>>>

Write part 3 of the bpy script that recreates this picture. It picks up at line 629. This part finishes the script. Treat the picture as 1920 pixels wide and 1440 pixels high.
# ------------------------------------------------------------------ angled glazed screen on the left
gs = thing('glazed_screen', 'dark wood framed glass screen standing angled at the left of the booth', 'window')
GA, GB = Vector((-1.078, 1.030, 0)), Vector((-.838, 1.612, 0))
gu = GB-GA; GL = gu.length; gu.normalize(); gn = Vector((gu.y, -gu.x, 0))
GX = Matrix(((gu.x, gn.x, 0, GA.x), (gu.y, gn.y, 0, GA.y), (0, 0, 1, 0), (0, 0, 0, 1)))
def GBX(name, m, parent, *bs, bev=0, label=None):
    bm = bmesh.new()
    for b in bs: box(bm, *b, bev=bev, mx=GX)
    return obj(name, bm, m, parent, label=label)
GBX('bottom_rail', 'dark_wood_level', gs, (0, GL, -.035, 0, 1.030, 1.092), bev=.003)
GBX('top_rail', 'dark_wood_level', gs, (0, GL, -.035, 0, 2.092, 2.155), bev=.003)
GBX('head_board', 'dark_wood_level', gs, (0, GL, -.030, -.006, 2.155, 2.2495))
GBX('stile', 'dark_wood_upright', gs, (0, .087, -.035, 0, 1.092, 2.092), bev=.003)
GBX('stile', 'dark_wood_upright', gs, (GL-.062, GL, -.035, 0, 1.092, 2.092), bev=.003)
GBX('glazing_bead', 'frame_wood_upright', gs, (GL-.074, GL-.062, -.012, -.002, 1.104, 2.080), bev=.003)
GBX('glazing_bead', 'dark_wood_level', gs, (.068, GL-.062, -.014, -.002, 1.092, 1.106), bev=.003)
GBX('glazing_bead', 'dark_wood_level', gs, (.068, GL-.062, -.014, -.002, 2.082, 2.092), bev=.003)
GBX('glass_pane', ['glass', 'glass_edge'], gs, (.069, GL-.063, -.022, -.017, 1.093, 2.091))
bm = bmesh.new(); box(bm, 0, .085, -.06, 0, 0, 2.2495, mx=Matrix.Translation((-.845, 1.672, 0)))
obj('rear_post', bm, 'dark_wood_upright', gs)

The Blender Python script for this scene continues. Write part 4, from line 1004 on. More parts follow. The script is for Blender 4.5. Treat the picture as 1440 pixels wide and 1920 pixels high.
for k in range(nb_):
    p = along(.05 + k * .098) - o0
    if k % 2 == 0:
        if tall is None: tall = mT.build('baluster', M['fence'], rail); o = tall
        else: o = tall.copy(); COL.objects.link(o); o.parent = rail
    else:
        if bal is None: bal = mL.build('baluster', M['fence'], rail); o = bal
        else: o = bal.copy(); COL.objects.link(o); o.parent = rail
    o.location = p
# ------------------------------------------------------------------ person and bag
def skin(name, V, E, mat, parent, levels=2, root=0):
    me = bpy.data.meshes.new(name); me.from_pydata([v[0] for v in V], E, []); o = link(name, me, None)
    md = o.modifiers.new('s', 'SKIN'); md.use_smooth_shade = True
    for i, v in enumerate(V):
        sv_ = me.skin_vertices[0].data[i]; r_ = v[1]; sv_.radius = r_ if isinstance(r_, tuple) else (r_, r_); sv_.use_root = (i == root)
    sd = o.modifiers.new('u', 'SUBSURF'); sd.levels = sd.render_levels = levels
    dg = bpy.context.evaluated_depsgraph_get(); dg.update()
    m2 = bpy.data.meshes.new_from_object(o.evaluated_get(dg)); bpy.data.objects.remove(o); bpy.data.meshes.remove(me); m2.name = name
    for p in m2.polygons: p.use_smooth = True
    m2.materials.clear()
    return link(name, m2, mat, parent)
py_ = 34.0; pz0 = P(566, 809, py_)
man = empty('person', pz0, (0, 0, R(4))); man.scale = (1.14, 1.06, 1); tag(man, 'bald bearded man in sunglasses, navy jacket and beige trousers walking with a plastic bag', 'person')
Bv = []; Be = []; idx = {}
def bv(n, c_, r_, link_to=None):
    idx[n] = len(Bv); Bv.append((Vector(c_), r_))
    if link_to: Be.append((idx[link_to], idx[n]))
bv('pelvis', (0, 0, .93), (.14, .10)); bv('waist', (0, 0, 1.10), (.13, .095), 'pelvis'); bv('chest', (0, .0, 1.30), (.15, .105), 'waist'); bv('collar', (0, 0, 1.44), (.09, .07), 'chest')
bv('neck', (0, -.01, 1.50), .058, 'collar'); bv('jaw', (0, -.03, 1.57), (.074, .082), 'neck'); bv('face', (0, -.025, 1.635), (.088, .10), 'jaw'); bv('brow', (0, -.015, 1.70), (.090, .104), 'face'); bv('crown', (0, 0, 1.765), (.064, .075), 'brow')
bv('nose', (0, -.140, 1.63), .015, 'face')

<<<

**SHORT TASK:**
Up to and including the line with "obj('rear_post', bm, 'dark_wood_upright', gs)", repeat the data exactly, starting from its first line; nothing else belongs in the response.

**TASK ANSWER:**
Write part 3 of the bpy script that recreates this picture. It picks up at line 629. This part finishes the script. Treat the picture as 1920 pixels wide and 1440 pixels high.
# ------------------------------------------------------------------ angled glazed screen on the left
gs = thing('glazed_screen', 'dark wood framed glass screen standing angled at the left of the booth', 'window')
GA, GB = Vector((-1.078, 1.030, 0)), Vector((-.838, 1.612, 0))
gu = GB-GA; GL = gu.length; gu.normalize(); gn = Vector((gu.y, -gu.x, 0))
GX = Matrix(((gu.x, gn.x, 0, GA.x), (gu.y, gn.y, 0, GA.y), (0, 0, 1, 0), (0, 0, 0, 1)))
def GBX(name, m, parent, *bs, bev=0, label=None):
    bm = bmesh.new()
    for b in bs: box(bm, *b, bev=bev, mx=GX)
    return obj(name, bm, m, parent, label=label)
GBX('bottom_rail', 'dark_wood_level', gs, (0, GL, -.035, 0, 1.030, 1.092), bev=.003)
GBX('top_rail', 'dark_wood_level', gs, (0, GL, -.035, 0, 2.092, 2.155), bev=.003)
GBX('head_board', 'dark_wood_level', gs, (0, GL, -.030, -.006, 2.155, 2.2495))
GBX('stile', 'dark_wood_upright', gs, (0, .087, -.035, 0, 1.092, 2.092), bev=.003)
GBX('stile', 'dark_wood_upright', gs, (GL-.062, GL, -.035, 0, 1.092, 2.092), bev=.003)
GBX('glazing_bead', 'frame_wood_upright', gs, (GL-.074, GL-.062, -.012, -.002, 1.104, 2.080), bev=.003)
GBX('glazing_bead', 'dark_wood_level', gs, (.068, GL-.062, -.014, -.002, 1.092, 1.106), bev=.003)
GBX('glazing_bead', 'dark_wood_level', gs, (.068, GL-.062, -.014, -.002, 2.082, 2.092), bev=.003)
GBX('glass_pane', ['glass', 'glass_edge'], gs, (.069, GL-.063, -.022, -.017, 1.093, 2.091))
bm = bmesh.new(); box(bm, 0, .085, -.06, 0, 0, 2.2495, mx=Matrix.Translation((-.845, 1.672, 0)))
obj('rear_post', bm, 'dark_wood_upright', gs)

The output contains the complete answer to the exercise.